MichaelMatulef on Nostr: The establishment of a ruling class over an exploited one many times its size by ...

The establishment of a ruling class over an exploited one many times its size by coercion and the manipulation of public opinion (i.e., a low degree of class consciousness among the exploited), finds its most basic institutional expression in the creation of a system of public law superimposed on private law. The ruling class sets itself apart and protects its position as a ruling class by adopting a constitution for their firm’s operations. On the one hand, by formalizing the internal operations within the state apparatus as well as its relations vis-à-vis the exploited population, a constitution creates some degree of legal stability. The more familiar and popular private law notions are incorporated into constitutional and public law, the more conducive this will be to the creation of favorable public opinion. On the other hand, any constitution and public law also formalizes the exemplary status of the ruling class as regards the homesteading principle. It formalizes the right of the state’s representatives to engage in nonproductive and noncontractual property acquisitions and the ultimate subordination of private to public law.

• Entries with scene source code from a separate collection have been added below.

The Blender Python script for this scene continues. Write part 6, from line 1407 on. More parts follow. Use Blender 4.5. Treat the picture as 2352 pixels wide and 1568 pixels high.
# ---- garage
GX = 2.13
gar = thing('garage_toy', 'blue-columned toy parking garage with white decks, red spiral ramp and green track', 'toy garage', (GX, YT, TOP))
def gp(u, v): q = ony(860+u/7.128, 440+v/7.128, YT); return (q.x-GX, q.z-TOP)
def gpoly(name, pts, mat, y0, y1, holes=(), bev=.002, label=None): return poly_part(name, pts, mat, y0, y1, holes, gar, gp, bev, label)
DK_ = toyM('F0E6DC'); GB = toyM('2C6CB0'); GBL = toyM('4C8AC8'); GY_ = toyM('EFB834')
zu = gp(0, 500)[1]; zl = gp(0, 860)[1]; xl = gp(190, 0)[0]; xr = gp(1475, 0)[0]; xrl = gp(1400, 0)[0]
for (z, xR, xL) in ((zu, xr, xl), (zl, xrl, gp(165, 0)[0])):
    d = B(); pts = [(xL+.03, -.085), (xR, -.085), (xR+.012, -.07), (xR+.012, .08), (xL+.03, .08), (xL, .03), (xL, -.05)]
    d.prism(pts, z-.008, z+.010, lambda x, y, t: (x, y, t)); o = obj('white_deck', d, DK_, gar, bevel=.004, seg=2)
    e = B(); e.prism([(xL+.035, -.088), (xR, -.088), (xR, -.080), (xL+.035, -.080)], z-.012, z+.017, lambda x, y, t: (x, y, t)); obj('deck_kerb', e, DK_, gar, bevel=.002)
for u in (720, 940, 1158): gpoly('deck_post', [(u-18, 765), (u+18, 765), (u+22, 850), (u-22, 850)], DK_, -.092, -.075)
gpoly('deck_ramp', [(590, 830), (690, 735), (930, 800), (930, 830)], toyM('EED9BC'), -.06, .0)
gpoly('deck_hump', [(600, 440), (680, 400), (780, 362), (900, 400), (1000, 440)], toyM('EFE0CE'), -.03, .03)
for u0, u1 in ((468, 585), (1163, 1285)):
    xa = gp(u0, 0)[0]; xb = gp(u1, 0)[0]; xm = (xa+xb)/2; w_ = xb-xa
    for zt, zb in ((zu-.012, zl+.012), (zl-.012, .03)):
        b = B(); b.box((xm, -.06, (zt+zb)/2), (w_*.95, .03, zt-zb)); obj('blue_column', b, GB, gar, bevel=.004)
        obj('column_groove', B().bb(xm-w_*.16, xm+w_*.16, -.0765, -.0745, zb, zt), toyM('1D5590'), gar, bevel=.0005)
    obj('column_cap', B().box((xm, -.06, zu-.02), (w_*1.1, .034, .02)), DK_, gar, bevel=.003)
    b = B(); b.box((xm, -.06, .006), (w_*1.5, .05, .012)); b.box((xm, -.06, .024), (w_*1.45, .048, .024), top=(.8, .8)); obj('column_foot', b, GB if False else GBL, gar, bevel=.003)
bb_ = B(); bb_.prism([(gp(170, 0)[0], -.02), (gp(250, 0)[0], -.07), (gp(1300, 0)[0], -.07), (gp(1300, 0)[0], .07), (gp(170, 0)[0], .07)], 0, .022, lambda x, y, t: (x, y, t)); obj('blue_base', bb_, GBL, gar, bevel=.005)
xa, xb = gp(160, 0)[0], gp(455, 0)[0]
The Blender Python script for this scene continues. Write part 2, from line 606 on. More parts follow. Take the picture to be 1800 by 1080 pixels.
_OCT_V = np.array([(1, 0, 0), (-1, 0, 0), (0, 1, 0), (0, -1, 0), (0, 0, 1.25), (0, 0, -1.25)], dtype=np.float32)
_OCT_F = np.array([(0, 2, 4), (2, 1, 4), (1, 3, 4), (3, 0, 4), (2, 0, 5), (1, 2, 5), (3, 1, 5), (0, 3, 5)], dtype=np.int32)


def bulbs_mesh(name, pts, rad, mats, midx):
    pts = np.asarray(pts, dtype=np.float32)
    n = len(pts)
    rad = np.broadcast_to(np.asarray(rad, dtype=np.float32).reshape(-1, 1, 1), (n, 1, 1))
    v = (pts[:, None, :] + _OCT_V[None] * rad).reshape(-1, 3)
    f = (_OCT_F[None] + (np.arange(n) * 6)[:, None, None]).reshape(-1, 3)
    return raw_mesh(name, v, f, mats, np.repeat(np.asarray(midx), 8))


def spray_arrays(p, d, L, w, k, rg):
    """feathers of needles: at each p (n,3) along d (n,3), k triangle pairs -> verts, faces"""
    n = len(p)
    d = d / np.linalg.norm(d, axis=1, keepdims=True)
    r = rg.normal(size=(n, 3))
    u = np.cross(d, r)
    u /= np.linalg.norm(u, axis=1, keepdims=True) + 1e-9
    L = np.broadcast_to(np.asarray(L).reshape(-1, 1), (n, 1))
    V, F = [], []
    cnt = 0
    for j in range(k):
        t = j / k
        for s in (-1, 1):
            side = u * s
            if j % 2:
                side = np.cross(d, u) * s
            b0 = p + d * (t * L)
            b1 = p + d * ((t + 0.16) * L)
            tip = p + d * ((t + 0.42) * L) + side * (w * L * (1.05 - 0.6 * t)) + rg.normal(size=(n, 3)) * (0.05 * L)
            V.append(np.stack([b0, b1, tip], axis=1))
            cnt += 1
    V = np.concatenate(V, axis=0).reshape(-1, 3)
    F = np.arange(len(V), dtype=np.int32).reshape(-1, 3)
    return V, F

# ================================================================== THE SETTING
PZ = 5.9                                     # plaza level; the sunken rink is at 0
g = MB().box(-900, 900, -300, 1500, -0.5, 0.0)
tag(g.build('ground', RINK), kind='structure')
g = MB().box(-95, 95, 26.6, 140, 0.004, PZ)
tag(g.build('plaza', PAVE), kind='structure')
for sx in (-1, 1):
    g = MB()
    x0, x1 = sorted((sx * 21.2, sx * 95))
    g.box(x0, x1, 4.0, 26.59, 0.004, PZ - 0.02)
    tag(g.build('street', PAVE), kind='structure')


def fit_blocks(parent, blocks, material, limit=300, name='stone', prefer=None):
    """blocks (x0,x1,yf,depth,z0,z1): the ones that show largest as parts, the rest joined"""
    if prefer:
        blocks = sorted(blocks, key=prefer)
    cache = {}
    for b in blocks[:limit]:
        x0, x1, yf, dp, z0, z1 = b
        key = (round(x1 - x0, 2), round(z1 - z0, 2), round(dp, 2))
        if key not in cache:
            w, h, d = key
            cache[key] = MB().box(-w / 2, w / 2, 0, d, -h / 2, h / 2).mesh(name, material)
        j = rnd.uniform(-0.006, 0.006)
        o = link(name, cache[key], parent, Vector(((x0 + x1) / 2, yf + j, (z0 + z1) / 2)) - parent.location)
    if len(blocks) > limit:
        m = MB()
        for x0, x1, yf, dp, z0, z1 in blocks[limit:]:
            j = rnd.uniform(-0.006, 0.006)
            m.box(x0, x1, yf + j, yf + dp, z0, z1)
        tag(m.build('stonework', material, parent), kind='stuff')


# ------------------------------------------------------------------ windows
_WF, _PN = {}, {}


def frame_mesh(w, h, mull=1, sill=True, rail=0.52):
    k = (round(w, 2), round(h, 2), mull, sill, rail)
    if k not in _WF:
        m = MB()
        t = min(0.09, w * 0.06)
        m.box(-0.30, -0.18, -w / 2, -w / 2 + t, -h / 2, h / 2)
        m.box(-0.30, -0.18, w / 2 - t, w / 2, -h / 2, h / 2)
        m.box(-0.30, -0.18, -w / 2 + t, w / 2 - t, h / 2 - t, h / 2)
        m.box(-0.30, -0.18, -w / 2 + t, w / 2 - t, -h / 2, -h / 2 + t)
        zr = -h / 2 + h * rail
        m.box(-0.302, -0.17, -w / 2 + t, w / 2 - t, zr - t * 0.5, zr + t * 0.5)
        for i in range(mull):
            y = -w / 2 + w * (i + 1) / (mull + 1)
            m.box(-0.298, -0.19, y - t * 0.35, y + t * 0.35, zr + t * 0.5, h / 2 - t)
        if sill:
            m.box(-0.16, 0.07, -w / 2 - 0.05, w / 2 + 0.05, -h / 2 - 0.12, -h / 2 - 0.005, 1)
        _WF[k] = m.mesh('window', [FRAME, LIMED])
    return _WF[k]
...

Class justice, i.e., a dualism of one set of laws for the rulers and another for the ruled, comes to bear in this dualism of public and private law and in the domination and infiltration of public law over and into private law. It is not because private-property rights are recognized by law, as Marxists think, that class justice is established. Rather, class justice comes into being precisely whenever a legal distinction exists between a class of persons acting under and being protected by public law and another class acting under and being protected instead by some subordinate private law. More specifically then, the basic proposition of the Marxist theory of the state in particular is false. The state is not exploitative because it protects the capitalists’ property rights, but because it itself is exempt from the restriction of having to acquire property productively and contractually.